Only the second season Bevza has shown in NYFW, it was my first. Ukrainian-origins of the designer was apparent in the collection. Diaphanous silk dresses with ruching at the bust; they came in sweet candy colors like sugar pink, pale blue, and a rich green, a number that was inspired by Eastern European folklore and fairytales, it just sometimes works.
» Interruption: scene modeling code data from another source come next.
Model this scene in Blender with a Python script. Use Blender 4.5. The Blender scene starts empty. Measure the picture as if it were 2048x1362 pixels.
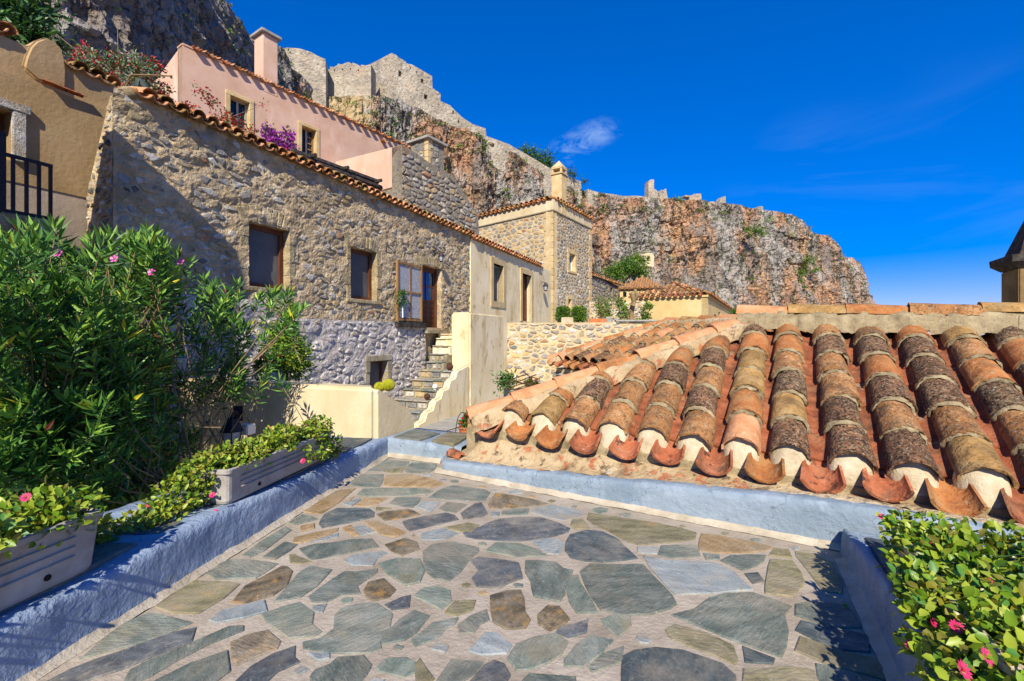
import bpy, bmesh, math, random
import numpy as np
from mathutils import Vector, Matrix, noise
from mathutils.geometry import tessellate_polygon
from math import sin, cos, tan, radians, pi, sqrt, atan2
random.seed(7); rng = np.random.default_rng(7)
scene = bpy.context.scene
COL = scene.collection
# ------------------------------------------------------------------ camera, sky, sun, exposure
F, H, HZ = 910.2, 1.4, 670.0          # focal length in photo pixels, eye height, horizon row
cam_d = bpy.data.cameras.new('camera'); cam = bpy.data.objects.new('camera', cam_d); COL.objects.link(cam)
cam.location = (0, 0, H); cam.rotation_euler = (radians(90), 0, 0)
cam_d.sensor_width = 36; cam_d.lens = 16; cam_d.shift_y = -11/2048
cam_d.clip_start = .05; cam_d.clip_end = 6000
scene.camera = cam
SUN_AZ, SUN_EL = 5.0, 38.0           # heading the light travels towards, elevation
SD = Vector((sin(radians(SUN_AZ))*cos(radians(SUN_EL)), cos(radians(SUN_AZ))*cos(radians(SUN_EL)), -sin(radians(SUN_EL))))
sl = bpy.data.lights.new('sun', 'SUN'); sl.energy = 5.0; sl.angle = radians(.53); sl.color = (1, .91, .76)
so = bpy.data.objects.new('sun', sl); COL.objects.link(so); so.rotation_euler = SD.to_track_quat('-Z', 'Y').to_euler(); so.location = (-5, -20, 30)
w = bpy.data.worlds.new('World'); scene.world = w; w.use_nodes = True
nt = w.node_tree; nd = nt.nodes; lk = nt.links
bg = nd['Background']; bg.inputs['Strength'].default_value = .15
sky = nd.new('ShaderNodeTexSky'); sky.sky_type = 'NISHITA'; sky.sun_disc = False
sky.sun_elevation = radians(SUN_EL); sky.sun_rotation = radians(180+SUN_AZ)
sky.altitude = 100; sky.air_density = 1.0; sky.dust_density = .05; sky.ozone_density = 5.0
hs = nd.new('ShaderNodeHueSaturation'); hs.inputs['Saturation'].default_value = 1.62; hs.inputs['Value'].default_value = 1.0
tc = nd.new('ShaderNodeTexCoord')
def wn(scale, det, sx, sy, sz, rot=(0, 0, 0), rough=.55, dist=0.):
    m = nd.new('ShaderNodeMapping'); m.inputs['Scale'].default_value = (sx, sy, sz); m.inputs['Rotation'].default_value = rot
    lk.new(tc.outputs['Generated'], m.inputs['Vector'])
    n = nd.new('ShaderNodeTexNoise'); n.inputs['Scale'].default_value = scale; n.inputs['Detail'].default_value = det
    n.inputs['Roughness'].default_value = rough; n.inputs['Distortion'].default_value = dist
    lk.new(m.outputs[0], n.inputs['Vector']); return n
def wr(node, a, b, c, d):
    m = nd.new('ShaderNodeMapRange'); m.inputs[1].default_value = a; m.inputs[2].default_value = b; m.inputs[3].default_value = c; m.inputs[4].default_value = d
    lk.new(node, m.inputs[0]); return m.outputs[0]
ci = wn(2.2, 8, 1, 1.3, 3.2, (0, .5, .3), .62, .6); ci2 = wn(1.1, 3, 1, 1, 1.6, (.2, 0, .8))
mu = nd.new('ShaderNodeMath'); mu.operation = 'MULTIPLY'
lk.new(wr(ci.outputs[0], .5, .82, 0, 1), mu.inputs[0]); lk.new(wr(ci2.outputs[0], .5, .72, 0, .16), mu.inputs[1])
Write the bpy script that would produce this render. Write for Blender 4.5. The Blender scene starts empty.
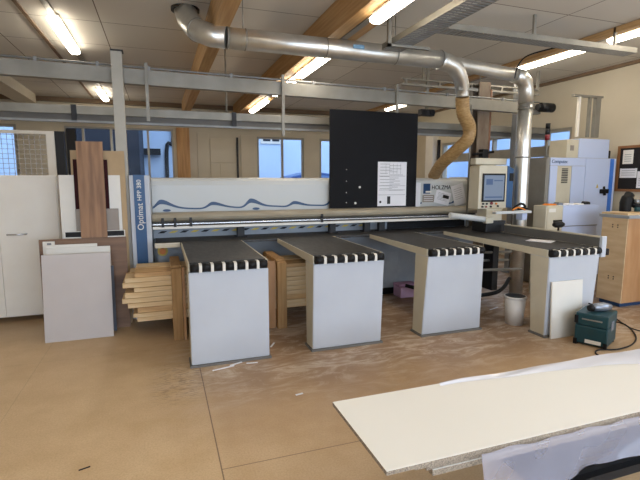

As if it was a mixture of upper-class royalty and peasantry, the most spectacular outputs were the most abstract ones: a snow-white dress with linen reliefs and a deep neckline on Alla Kostromicheva, and outfits with complex assignments that repeat the shape of hosiery belts in that gentle pastel range. Specifically, the designer sent out a series of puffy nylon coats printed with animal skins and pieced together in strips to create the illusion of fur. Truly spectacular and with the times! I enjoyed this show immensely, and am hoping to see more of this kind of fluidity in Bevza's later work. 

ZERO + MARIA CORNEJO

Fall is a terrific collection for Cornejo, full of bright shades such as turquoise and a reddish orange and novel-for-her fabrics such as a wide-wale cord that she cut into a skirt suit (not as traditional as it sounds) and a slinkier evening corduroy that turned up on a jumpsuit and an asymmetrically draped dress (one of my favs). The centerpiece is a tartan that she took the stuffing out of, draping and smocking it to create the easeful shapes she’s known for. This season was all about sustainability, as Cornejo reports that 84 percent of the collection is made locally in New York, which substantially reduces her clothing’s carbon footprint.